Il y a sans conteste une volonté de part et d’autre de régler cette situation. La division ne sert personne. Les seuls qui profitent de cet état de division sont les Israéliens. Cette division entre Palestiniens donne le prétexte à Israël de poursuivre sa politique d’isolement de la bande de Gaza de la Cisjordanie, d’extension des colonies et de confiscation des terres, autrement dit la perte de la Cisjordanie. C’est-à-dire la perte des bases du projet d’établissement d’un État palestinien dans les frontières de 1967, car il ne restera plus de territoire pour l’établissement de cet État. Si cette période de division, de rupture entre les Palestiniens dure, si l’occupation continue à confisquer les terres et à élargir l’implantation de colonies, c’est comme si nous offrions à Israël les prétextes pour se débarrasser de la solution des deux États. Cela signifie qu’Israël s’appropriera une grande partie des terres de Cisjordanie, qui dépassera les cinquante pour cent de la Cisjordanie actuelle, et donnera le reste à la Jordanie, en disant aux Palestiniens que la Jordanie est leur pays et en les incitant à aller s’y installer. La solution d’un État de substitution à la Palestine, c’est-à-dire la Jordanie, est le moteur de la politique israélienne. Quant à Gaza, elle souffrira de la poursuite de cet état d’isolement et d’embargo économique. Ainsi Israël en aura fini avec l’idée de deux États.
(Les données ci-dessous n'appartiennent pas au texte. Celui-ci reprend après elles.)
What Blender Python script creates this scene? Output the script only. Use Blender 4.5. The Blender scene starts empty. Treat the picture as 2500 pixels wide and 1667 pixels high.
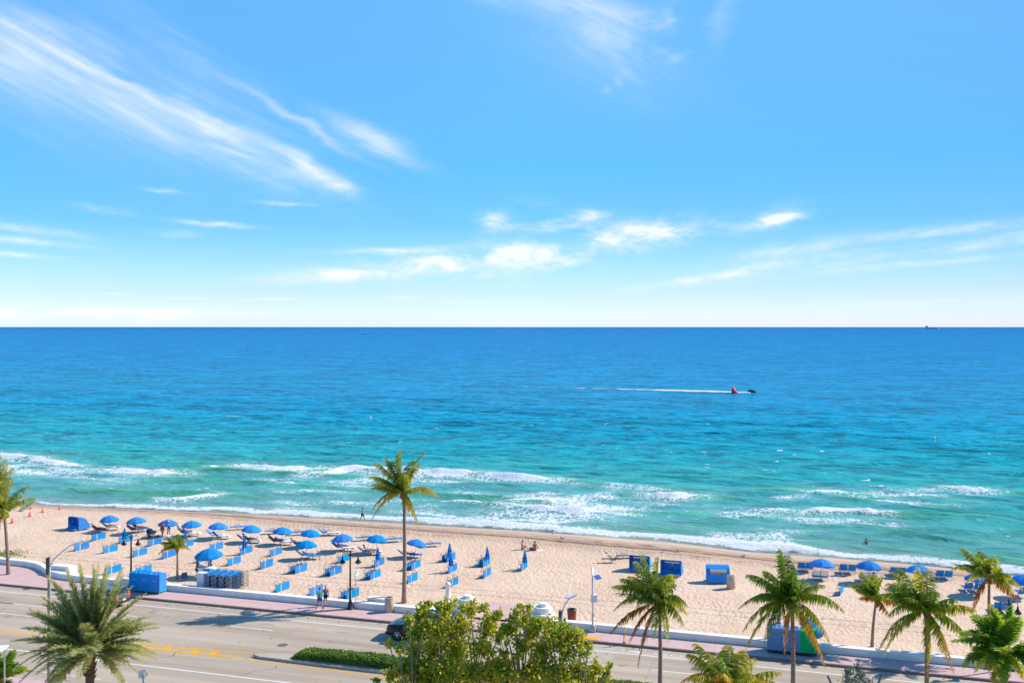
import bpy, bmesh, math, random
import numpy as np
from mathutils import Vector, Matrix

R = math.radians
rnd = random.Random(11)
nrs = np.random.RandomState(5)
SC = bpy.context.scene
COL = SC.collection
PI = math.pi

# ------------------------------------------------------------------ site frame
FPX, CXP, YHP, EYE = 2350.0, 1250.0, 797.5, 22.5     # photo focal length / centre / horizon (px), eye height (m)
TH = math.atan(0.303)                                # the shore road runs at this angle to the view
CU, SU = math.cos(TH), math.sin(TH)
SEA = -1.3
SUN = Vector((0.948, 0.313, 0.757)).normalized()

def st(s, t, z=0.0):
    return Vector((CU * s + SU * t, -SU * s + CU * t, z))
def to_st(x, y):
    return CU * x - SU * y, SU * x + CU * y
def plane(px, py, z=0.0):
    k = (EYE - z) / (py - YHP)
    return Vector(((px - CXP) * k, FPX * k, z))
SH_S = [-400, -125, -102, -90, -78, -66, -55, -44, -33, -23, -14, -5, 3, 11, 22, 60, 400]
SH_T = [104, 104, 104.8, 105.3, 106.3, 107.6, 107.5, 107.4, 107.8, 107.5, 106.9, 104.6, 104.5, 103.9, 101.5, 100, 100]
def shore(s):
    return np.interp(s, SH_S, SH_T)
TL_S = [-400, -96, -73, -50, -30, -21, -12, -4.6, 6.6, 400]
TL_T = [100, 100.6, 100.8, 98.8, 98.5, 97.5, 96.9, 96.2, 95.2, 95]
def zsand(s, t):
    d = shore(s) - t
    x = np.clip(d / 11.0, 0, 1)
    z = SEA + 1.42 * (1 - (1 - x) ** 1.7)
    return np.where(d < 0, SEA + 0.2 * np.maximum(d, -20), z)
def zt(s, t):
    if t < 67.8: return -0.15
    if t < 70.6: return 0.0
    return float(zsand(s, t))
def gp(px, py, dz=0.0):
    z = 0.0
    for _ in range(8):
        p = plane(px, py, z + dz)
        z = zt(*to_st(p.x, p.y))
    return Vector((p.x, p.y, z))
def at_depth(px, py, Y):
    return Vector(((px - CXP) * Y / FPX, Y, EYE - (py - YHP) * Y / FPX))

# ------------------------------------------------------------------ noise
def _h(ix, iy, sd):
    n = (ix * 374761393 + iy * 668265263 + sd * 1442695041) & 0xffffffff
    n = ((n ^ (n >> 13)) * 1274126177) & 0xffffffff
    return ((n ^ (n >> 16)) & 0xffff) / 65535.0
def vnoise(x, y, sd=0):
    x = np.asarray(x, float); y = np.asarray(y, float)
    ix = np.floor(x).astype(np.int64); iy = np.floor(y).astype(np.int64)
    fx = x - ix; fy = y - iy
    fx = fx * fx * (3 - 2 * fx); fy = fy * fy * (3 - 2 * fy)
    a = _h(ix, iy, sd); b = _h(ix + 1, iy, sd); c = _h(ix, iy + 1, sd); d = _h(ix + 1, iy + 1, sd)
    return (a * (1 - fx) + b * fx) * (1 - fy) + (c * (1 - fx) + d * fx) * fy
def fbm(x, y, sd=0, o=3):
    r = 0; a = 0.5; tot = 0
    for i in range(o):
        r = r + a * vnoise(x * 2 ** i, y * 2 ** i, sd + i * 17); tot += a; a *= 0.5
    return r / tot

# ------------------------------------------------------------------ mesh builder
class MB:
    def __init__(self):
        self.v = []; self.f = []; self.m = []
        self.M = Matrix()
    def add(self, vs, fs, mi=0):
        b = len(self.v)
        self.v += [self.M @ Vector(p) for p in vs]
        self.f += [tuple(b + i for i in f) for f in fs]
        self.m += [mi] * len(fs)
        return self
    def box(self, c, s, mi=0, rz=0.0, taper=1.0, bev=0.0):
        x, y, z = s[0] / 2, s[1] / 2, s[2] / 2
        if bev > 0:
            b = min(bev, x * .9, y * .9, z * .9)
            rings = [(x - b, y - b, -z), (x, y, -z + b), (x, y, z - b), (x - b, y - b, z)]
        else:
            rings = [(x, y, -z), (x * taper, y * taper, z)]
        vs = []; fs = []
        for (a, d, h) in rings:
            vs += [(-a, -d, h), (a, -d, h), (a, d, h), (-a, d, h)]
        n = len(rings)
        for k in range(n - 1):
            for j in range(4):
                fs.append((k * 4 + j, k * 4 + (j + 1) % 4, k * 4 + 4 + (j + 1) % 4, k * 4 + 4 + j))
        fs.append((3, 2, 1, 0)); q = (n - 1) * 4; fs.append((q, q + 1, q + 2, q + 3))
        cr, sr = math.cos(rz), math.sin(rz)
        vs = [(c[0] + cr * p[0] - sr * p[1], c[1] + sr * p[0] + cr * p[1], c[2] + p[2]) for p in vs]
        return self.add(vs, fs, mi)
    def tube(self, pts, r, n=6, mi=0, cap=True):
        pts = [Vector(p) for p in pts]
        rs = r if isinstance(r, (list, tuple)) else [r] * len(pts)
        vs = []; fs = []
        up = None
        for i, p in enumerate(pts):
            t = (pts[min(i + 1, len(pts) - 1)] - pts[max(i - 1, 0)])
            if t.length < 1e-9: t = Vector((0, 0, 1))
            t.normalize()
            if up is None:
                up = Vector((0, 0, 1)) if abs(t.z) < .9 else Vector((1, 0, 0))
            a = t.cross(up)
            if a.length < 1e-6: a = t.cross(Vector((0, 1, 0)))
            a.normalize(); b = t.cross(a); b.normalize(); up = -b if False else up
            for k in range(n):
                g = 2 * PI * k / n
                vs.append(p + (a * math.cos(g) + b * math.sin(g)) * rs[i])
        for i in range(len(pts) - 1):
            for k in range(n):
                fs.append((i * n + k, i * n + (k + 1) % n, (i + 1) * n + (k + 1) % n, (i + 1) * n + k))
        if cap:
            fs.append(tuple(range(n - 1, -1, -1))); q = (len(pts) - 1) * n
            fs.append(tuple(range(q, q + n)))
        return self.add(vs, fs, mi)
    def lathe(self, prof, n=16, mi=0, c=(0, 0, 0), cap=True):
        vs = []; fs = []
        for (r, z) in prof:
            for k in range(n):
                g = 2 * PI * k / n
                vs.append((c[0] + r * math.cos(g), c[1] + r * math.sin(g), c[2] + z))
        for i in range(len(prof) - 1):
            for k in range(n):
                fs.append((i * n + k, i * n + (k + 1) % n, (i + 1) * n + (k + 1) % n, (i + 1) * n + k))
        if cap:
            fs.append(tuple(range(n - 1, -1, -1))); q = (len(prof) - 1) * n
            fs.append(tuple(range(q, q + n)))
        return self.add(vs, fs, mi)
    def ball(self, c, r, n=10, m=6, mi=0):
        rx, ry, rz = r if isinstance(r, (tuple, list)) else (r, r, r)
        vs = [(c[0], c[1], c[2] - rz)]; fs = []
        for i in range(1, m):
            a = -PI / 2 + PI * i / m
            for k in range(n):
                g = 2 * PI * k / n
                vs.append((c[0] + rx * math.cos(a) * math.cos(g), c[1] + ry * math.cos(a) * math.sin(g), c[2] + rz * math.sin(a)))
        vs.append((c[0], c[1], c[2] + rz))
        for k in range(n):
            fs.append((0, 1 + (k + 1) % n, 1 + k)); fs.append((len(vs) - 1, 1 + (m - 2) * n + k, 1 + (m - 2) * n + (k + 1) % n))
        for i in range(m - 2):
            for k in range(n):
                fs.append((1 + i * n + k, 1 + i * n + (k + 1) % n, 1 + (i + 1) * n + (k + 1) % n, 1 + (i + 1) * n + k))
        return self.add(vs, fs, mi)
    def slab(self, outline, z0, z1, mi=0):               # outline in XY, CCW
        n = len(outline)
        vs = [(p[0], p[1], z0) for p in outline] + [(p[0], p[1], z1) for p in outline]
        fs = [tuple(range(n - 1, -1, -1)), tuple(range(n, 2 * n))]
        fs += [(k, (k + 1) % n, n + (k + 1) % n, n + k) for k in range(n)]
        return self.add(vs, fs, mi)
    def prism(self, prof, x0, x1, mi=0):                 # prof in YZ extruded along X
        n = len(prof)
        vs = [(x0, p[0], p[1]) for p in prof] + [(x1, p[0], p[1]) for p in prof]
        fs = [tuple(range(n)), tuple(range(2 * n - 1, n - 1, -1))]
        fs += [(k, n + k, n + (k + 1) % n, (k + 1) % n) for k in range(n)]
        return self.add(vs, fs, mi)
    def strip(self, rail_a, rail_b, th, mi=0):           # thick ribbon between two rails
        a = [Vector(p) for p in rail_a]; b = [Vector(p) for p in rail_b]; n = len(a); vs = []; fs = []
        for i in range(n):
            t = a[min(i + 1, n - 1)] - a[max(i - 1, 0)]
            nn = t.cross(b[i] - a[i])
            if nn.length > 1e-9: nn.normalize()
            vs += [a[i], b[i], b[i] - nn * th, a[i] - nn * th]
        for i in range(n - 1):
            for k in range(4):
                fs.append((i * 4 + k, i * 4 + (k + 1) % 4, i * 4 + 4 + (k + 1) % 4, i * 4 + 4 + k))
        fs.append((3, 2, 1, 0)); q = (n - 1) * 4; fs.append((q, q + 1, q + 2, q + 3))
        return self.add(vs, fs, mi)
    def build(self, name, mats, parent=None, smooth=False, loc=None, rz=None):
        me = bpy.data.meshes.new(name)
        me.from_pydata([tuple(p) for p in self.v], [], self.f)
        if not isinstance(mats, (list, tuple)): mats = [mats]
        for m in mats: me.materials.append(m)
        if len(mats) > 1: me.polygons.foreach_set('material_index', self.m)
        if smooth: me.polygons.foreach_set('use_smooth', [True] * len(me.polygons))
        bm = bmesh.new(); bm.from_mesh(me); bmesh.ops.recalc_face_normals(bm, faces=bm.faces); bm.to_mesh(me); bm.free()
        o = bpy.data.objects.new(name, me); COL.objects.link(o)
        if parent: o.parent = parent
        if loc is not None: o.location = loc
        if rz is not None: o.rotation_euler = (0, 0, rz)
        return o

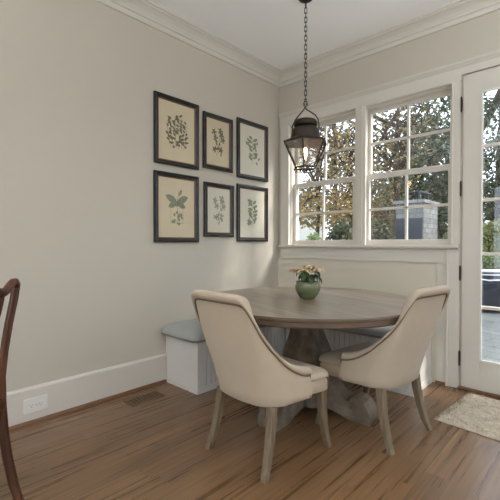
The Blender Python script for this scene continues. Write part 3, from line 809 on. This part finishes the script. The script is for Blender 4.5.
for k in range(9):
    y=-.112+.028*k; MB().box((-.048,y-.006,.0012),(.048,y+.006,.005)).build('slat','vent',Vn)
RG = MB()
nx,ny=46,36; RW,RD=.86,.64; rv=random.Random(9); vs=[]
for j in range(ny+1):
    for i in range(nx+1):
        u,v=i/nx,j/ny; e=min(u,1-u,v,1-v); z=.006+.02*min(1,e*12)+rv.uniform(0,.009)
        jit=.002 if e<.001 else .003
        vs.append((RW*(u-.5)+rv.uniform(-jit,jit),RD*(v-.5)+rv.uniform(-jit,jit),z if e>0 else .003))
RG.add(vs,[(j*(nx+1)+i,j*(nx+1)+i+1,(j+1)*(nx+1)+i+1,(j+1)*(nx+1)+i) for j in range(ny) for i in range(nx)])
RG=RG.build('rug','rug',None,smooth=True,loc=(2.365,-.46,.0),rotz=math.radians(-5))
tag(RG,'cream shaggy textured rug on the floor in front of the glass door','rug')
tf=MB()
for k in range(2600):
    x,y=rv.uniform(-RW/2+.02,RW/2-.02),rv.uniform(-RD/2+.02,RD/2-.02); a=rv.uniform(0,6.28); l=rv.uniform(.006,.014); w=.0035
    dx,dy=math.cos(a),math.sin(a)
    tf.add([(x-dy*w,y+dx*w,.02),(x+dy*w,y-dx*w,.02),(x+dx*l,y+dy*l,.034+rv.uniform(0,.006))],[(0,1,2)])
tf.build('pile','rug',RG)['kind']='stuff'

# ------------------------------------------------------------------ outdoors
CX,CY=2.7495,-3.4274
def pos(px,D):
    l=(px-250)/383.6*D; return (CX-.683*D+.731*l, CY+.731*D+.683*l)
GZ=-.1
struct(MB().box((-40,.17,-.4),(45,60,-.13)).build('lawn','lawn'))
struct(MB().box((-3.5,.17,-.3),(5.7,8.2,GZ)).build('patio','slate'))
struct(MB().box((X1+.17,-12,-.3),(X1+9,4,-.05)).build('bounce_terrace_side','terrace'))  # pale terraces added out of view to bounce light up indoors
struct(MB().box((-4,Y1-10,-.3),(X1+.16,Y1-.17,-.05)).build('bounce_terrace_rear','terrace'))
def leaves(mb,n,cen,rad,size,r,hollow=.35,flat=1):
    for _ in range(n):
        while True:
            p=V((r.uniform(-1,1),r.uniform(-1,1),r.uniform(-1,1)))
            if hollow<p.length<1: break
        q=V((cen[0]+p.x*rad[0],cen[1]+p.y*rad[1],cen[2]+p.z*rad[2]))
        d=V((r.uniform(-1,1),r.uniform(-1,1),r.uniform(-.8,.5))).normalized(); s=d.orthogonal().normalized()
        s=(Matrix.Rotation(r.uniform(0,6.28),3,d)@s); nn=d.cross(s)
        L=size*r.uniform(.6,1.25); W=L*.3
        mb.add([q-d*L*.5,q+s*W+nn*W*.3,q+d*L*.5,q-s*W+nn*W*.3],[(0,1,2),(0,2,3)])
def tree(name,label,xy,crowns,n,size,mat,trunk_r,trunk_top,seed,branches=8,cat='tree',hollow=.2,group=None):
    r=random.Random(seed); t=thing(name,label,cat,(xy[0],xy[1],-.13),0,group or 'garden trees')
    m=MB(); lean_=(r.uniform(-.2,.2),r.uniform(-.2,.2))
    tr=[(lean_[0]*k/5+r.uniform(-.04,.04),lean_[1]*k/5+r.uniform(-.04,.04),trunk_top*k/5-.02*(k==0)) for k in range(6)]
    m.tube(tr,[trunk_r*(1-.13*k) for k in range(6)],10)
    m.build('trunk','bark',t,smooth=True)
    bm_=MB()
    for k in range(branches):
        c=crowns[k%len(crowns)]; f=r.uniform(.35,.95); p0=V(tr[2]).lerp(V(tr[5]),f)
        p1=V((c[0][0]+r.uniform(-.7,.7)*c[1][0],c[0][1]+r.uniform(-.7,.7)*c[1][1],c[0][2]+r.uniform(-.3,.8)*c[1][2]))
        mid=p0.lerp(p1,.5)+V((r.uniform(-.15,.15),r.uniform(-.15,.15),.1))
        bm_.tube([p0,mid,p1],[trunk_r*.45,trunk_r*.28,trunk_r*.1],6)
        for q in range(3):
            p2=p1.lerp(mid,r.uniform(0,.8)); p3=p2+V((r.uniform(-1,1)*.7,r.uniform(-1,1)*.7,r.uniform(-.2,.9)*.7)); bm_.tube([p2,p2.lerp(p3,.5)+V((.05,0,.03)),p3],[trunk_r*.16,trunk_r*.1,trunk_r*.05],5)
    bm_.build('branches','bark',t,smooth=True)
    m=MB(); tot=sum(c[2] for c in crowns)
    for c in crowns: leaves(m,int(n*c[2]/tot),c[0],c[1],size,r,hollow)
    m.build('foliage',mat,t)
    return t
def shrub(name,label,xy,rad,n,size,mat,seed,cat='shrub'):
    r=random.Random(seed); t=thing(name,label,cat,(xy[0],xy[1],-.13),0,'garden shrubs')
    m=MB()
    for k in range(7):
        a=k*.9; m.tube([(0.05*math.cos(a),.05*math.sin(a),0),(rad[0]*.35*math.cos(a),rad[1]*.35*math.sin(a),rad[2]*.9),(rad[0]*.6*math.cos(a),rad[1]*.6*math.sin(a),rad[2]*1.5)],[.025,.018,.008],6)
    m.build('stems','bark',t)
    m=MB(); leaves(m,n,(0,0,rad[2]),rad,size,r,.35)
    for k in range(5): leaves(m,n//7,(r.uniform(-.5,.5)*rad[0],r.uniform(-.5,.5)*rad[1],rad[2]*r.uniform(1.1,1.6)),(rad[0]*.5,rad[1]*.5,rad[2]*.45),size,r,0)
    m.build('foliage',mat,t); return t
# left window: golden trees and bush, white garden wall
tree('autumn_tree','golden leaved autumn tree seen through the left window',pos(318,10),[((0,0,2.2),(.95,.95,.55),6),((.3,.2,3.2),(1.0,1.0,.8),1.6),((-.4,.3,4.4),(1.1,1.1,.9),.8)],2100,.11,'lv_gold',.07,3.6,11,20)
tree('autumn_tree','golden brown tree behind the left window centre bar, thinner crown',pos(350,11),[((0,0,2.25),(.85,.85,.6),5),((.2,0,3.7),(1.1,1.1,1.1),1.4)],1600,.11,'lv_gold',.07,4.0,12,20)
tree('bare_tree','tall thin nearly bare tree standing behind the golden tree',pos(336,15),[((0,0,5.4),(2.2,2.2,1.8),4),((.6,0,3.4),(1.8,1.8,1.2),2)],2600,.14,'lv_olive',.11,6.5,13,40)
shrub('round_shrub','round green shrub in front of the white garden wall',pos(314,7.6),(.28,.28,.76),1200,.10,'lv_shrub',14)
shrub('dark_shrub','dark green shrub low in the left window, beside the window post',pos(343,7.8),(.40,.40,.92),2200,.09,'lv_dark',15)
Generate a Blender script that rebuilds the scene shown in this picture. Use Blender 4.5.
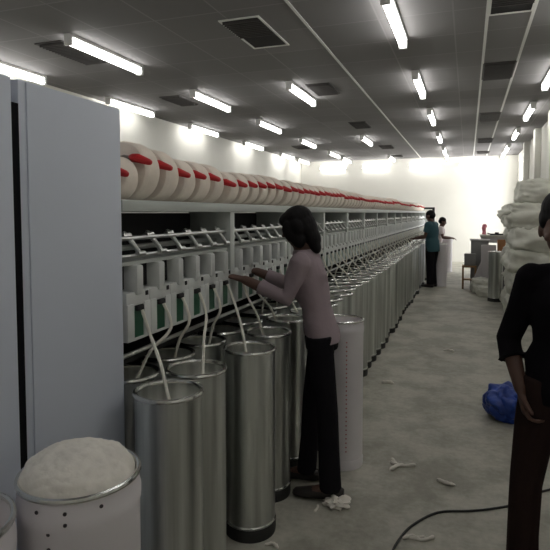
import bpy, bmesh, math, random
from mathutils import Vector, Matrix, Quaternion, noise
random.seed(7)
PI = math.pi
C = bpy.context.scene.collection
for o in list(bpy.data.objects): bpy.data.objects.remove(o)

# ------------------------------------------------------------------ camera
H = 1.55
cam_d = bpy.data.cameras.new('camera'); cam = bpy.data.objects.new('camera', cam_d); C.objects.link(cam)
bpy.context.scene.camera = cam
FP = 540.0
cam_d.sensor_width = 36; cam_d.sensor_fit = 'HORIZONTAL'; cam_d.lens = FP * 36 / 550
cam_d.shift_y = -32 / 550                                   # crop of the frame: centre of view sits at row 243
cam_d.clip_start = 0.05; cam_d.clip_end = 200
yaw = math.atan(193 / math.hypot(FP, 30)); pit = math.atan(30 / FP)
fw = Vector((-math.sin(yaw) * math.cos(pit), math.cos(yaw) * math.cos(pit), -math.sin(pit)))
rt = Vector((math.cos(yaw), math.sin(yaw), 0)); up = rt.cross(fw)
cam.matrix_world = Matrix(((rt.x, up.x, -fw.x, 0), (rt.y, up.y, -fw.y, 0), (rt.z, up.z, -fw.z, H), (0, 0, 0, 1)))

# ------------------------------------------------------------------ world, light, exposure
sc = bpy.context.scene
sc.view_settings.view_transform = 'Standard'; sc.view_settings.look = 'None'
sc.view_settings.gamma = 1; sc.view_settings.use_curve_mapping = False
sc.view_settings.exposure = 0.6
TUBE = 8.0                                                  # emission of the fluorescent tubes
W = bpy.data.worlds.new('daylight'); sc.world = W; W.use_nodes = True
W.node_tree.nodes['Background'].inputs[0].default_value = (0.75, 0.85, 1.0, 1)
W.node_tree.nodes['Background'].inputs[1].default_value = 1.0
def area(name, loc, target, sx, sy, power, col=(1, 1, 1)):
    d = bpy.data.lights.new(name, 'AREA'); d.shape = 'RECTANGLE'; d.size = sx; d.size_y = sy; d.energy = power; d.color = col
    o = bpy.data.objects.new(name, d); C.objects.link(o); o.location = loc
    o.rotation_euler = (Vector(target) - Vector(loc)).to_track_quat('-Z', 'Y').to_euler(); return o
# daylight that falls in through the big open doorway of the right wall, next to the back wall
area('doorway_daylight', (2.3, 16.3, 1.75), (0.2, 18.1, 1.5), 2.0, 3.0, 95, (1, 0.95, 0.88))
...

Il est donc impératif que tous ceux qui sont fidèles au projet national palestinien insistent pour que la période de division entre Gaza et la Cisjordanie ne dure pas davantage, et poussent à la fin de la division entre Fatah et Hamas.

Pouvez-vous nous expliquer les conditions du Hamas pour un retour à un gouvernement d’union nationale, et en particulier sur le dossier concernant l’appareil de sécurité ?

Nous n’avons pas posé de conditions au dialogue, et nous espérons que celui-ci se fera sous une égide arabe ou islamique, jusqu’à ce que nous ayons la garantie que toutes les parties concernées sont déterminées à se comprendre et à s’accorder entre elles.

Nous avons dit précédemment que l’appareil de sécurité constituait pour nous la pomme de discorde, et ce parce que cet appareil était infiltré et majoritairement dirigé par des individus agissant selon les intérêts israélo-américains.

Nous avons dit que nous voulons le reconstruire, et ce peut être sous la supervision de l’Égypte. Nous voulons que tous les membres appartenant à l’appareil de sécurité, qu’il s’agisse des services de renseignements ou de sécurité nationale, agissent sur des bases professionnelles et nationales. D’un côté, ces membres doivent avoir de l’expérience professionnelle dans le domaine de la sécurité, et, de l’autre, ils ne doivent pas être impliqués dans des affaires de corruption ou être alliés aux services israéliens. Ces conditions ne peuvent être remplies que si nous mettons en place des commissions étudiant chaque candidature. Les membres de l’appareil de sécurité doivent appartenir à l’institution et non à un parti politique. En ce qui concerne la reconstruction de l’appareil de sécurité, nous avons particulièrement besoin d’un suivi et d’une supervision de l’Égypte.

Pensez-vous que la Ligue arabe pourra avoir une influence positive sur les relations interpalestiniennes?

La plupart des présidents arabes qui ont abordé le dossier palestinien ont mentionné la discorde entre le Fatah et Hamas et ont appelé à la nécessité de l’unité palestinienne. Ils ont également insisté pour que la Ligue arabe tienne un rôle actif dans le processus de réunification des Palestiniens.

Nous souhaitons, pour notre part, que la ligue arabe ait un rôle actif, et qu’elle fasse pression pour lever l’embargo imposé sur la bande de Gaza. Nous assisterons peut-être dans les prochaines semaines aux premières mesures de la levée de l’embargo, notamment en ce qui concerne le passage des frontières avec l’Égypte.